A lot of these Kaufmannian beliefs show up in The Babylonian Captivity and Deutero-Isaiah, which is volume IV of his series History of the Religion of IsraelThe Babylonian Captivity and Deutero-Isaiah focuses on Isaiah 40-66, which Kaufmann believes was written when Jews were in exile in Babylon.  Kaufmann says in this book that priestly laws came before prophecy, and that the Jews in exile misunderstood pagan religion.  Not only did they equate the gods with the idols, but Deutero-Isaiah also implies that YHWH is unique in that YHWH claims to predict the future, while the gods of other nations did not.  According to Kaufmann, this was a gross misunderstanding of Babylonian religion, which thought that its gods could predict the future.  Kaufmann largely depicts the Jewish exiles as faithful Yahwists: other people-groups in exile took their gods with them, but they also worshiped the gods of the country to which they were exiled; the Jewish exiles, by contrast, worshiped YHWH alone.

Kaufmann challenges a variety of scholarly beliefs and arguments.  Against the scholarly claim that the ancients thought that the god of the conquering country was more powerful than the god of the conquered, Kaufmann astutely notes that the conquering countries often thought that the conquered countries’ gods were helping them conquer, and that conquered people still worshiped their gods and carried them with them into exile.

Many scholars believe that Isaiah 40-55 is Second Isaiah and was written in exile, whereas Isaiah 56-66 is Third Isaiah and reflects the disappointments and struggles of Israel’s post-exilic period.  Kaufmann, by contrast, believes that all of Isaiah 40-66 is Second Isaiah and is exilic.  He attributes the desire to split up Second Isaiah to a Christian attempt to preserve Second Isaiah from Jewish laws (such as the Sabbath), which appear in Third Isaiah, since there are Christian scholars who characterize Second Isaiah as wonderfully free from that sort of material.  Kaufmann argues that Isaiah 56-66 does not overlap with what Ezra and Nehemiah depict as post-exilic realities (i.e., conflict with Samaritans), and that it depicts Zion as still desolate.  When “Third Isaiah” depicts the Israelites as engaging in animal sacrifices—-the sort that occur at the Temple—-while also doing pagan rituals, Kaufmann contends that these Israelites are not actually doing these things, but Second Isaiah is saying they are the types of people who would do these things.  I was open to Kaufmann’s argument that “Third Isaiah” was really part of Second Isaiah and was exilic, but sometimes his argument was a stretch.  Plus, I was confused, for Kaufmann did seem to argue that Isaiah 56-66 reflected some sort of disappointment (i.e., Second Isaiah liked that Cyrus conquered Babylon, but did not appreciate Cyrus going on to consolidate his empire).  I think that seeing Isaiah 56-66 as post-exilic makes sense of that disappointment, but I am unclear as to how Kaufmann’s model does.
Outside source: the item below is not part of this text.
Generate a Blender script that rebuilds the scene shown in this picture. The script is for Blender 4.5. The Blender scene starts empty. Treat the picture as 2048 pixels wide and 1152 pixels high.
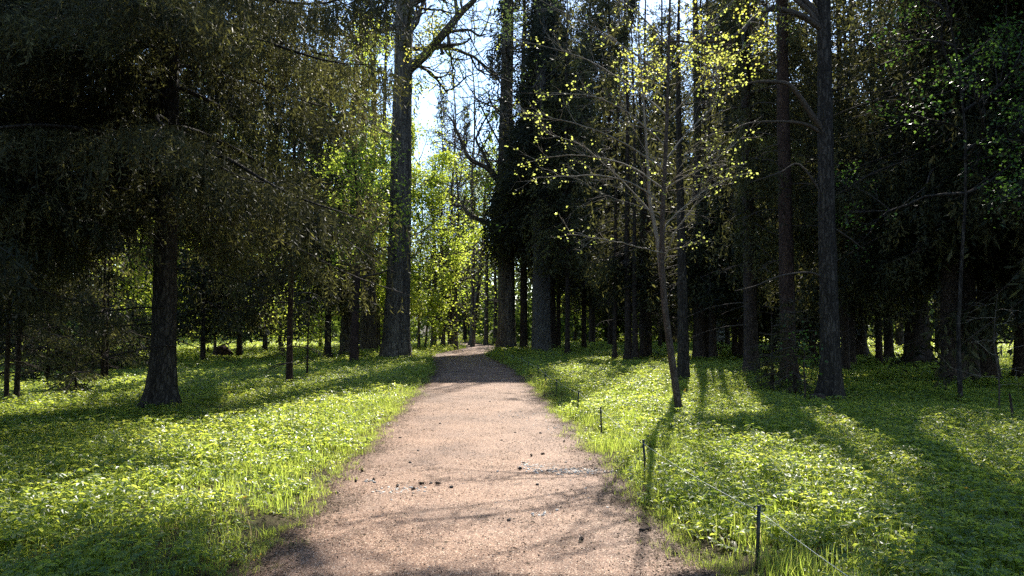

Kaufmann also interacts with various interpretations of the Servant Songs, which Christians have historically applied to Jesus.  Who was the Suffering Servant whose stripes made people whole?  Was he Israel, who through the suffering of exile would challenge Gentile idolatry, hopefully making the Gentiles spiritually whole?  Was he a righteous community within Israel, promoting a program of restoration and return from exile that much of Israel resisted?  Was he a Davidic king who died, and whom people thought would rise from the dead, as the god Tammuz did in Babylonian cults?  Was he seen as the Israelite version of the Babylonian king, who was humiliated in rituals designed to expiate the country’s sins?  Was he the prophet Second Isaiah himself?  Was he regarded as the Messiah?

Kaufmann presents cogent arguments against many of these suggestions, as well as the belief that Isaiah 53 depicts a sort of vicarious suffering in which a righteous person suffers and dies for the sins of others, thereby bringing atonement.  Ultimately, Kaufmann settles on the idea that the Servant was Israel—-that the righteous within Israel were suffering undeservedly for sins they did not commit, and that influenced God to have mercy on the nation of Israel as a whole.  Through God’s work on Israel’s behalf (and not through Jewish proselytizing), Gentiles would accept Israel’s God as God, or so says Second Isaiah, as Kaufmann conceptualizes his message.

Kaufmann’s work is informative and thought-provoking.  His interaction with alternative points-of-view and scenarios were sometimes impressive, and sometimes incomplete.  The book also had interesting tidbits of information, such as how rabbinic Judaism believed in vicarious suffering, whereas biblical thought did not (except, according to Kaufmann, in the cases of animal sacrifices and the Passover lamb, which died in place of the worshiper).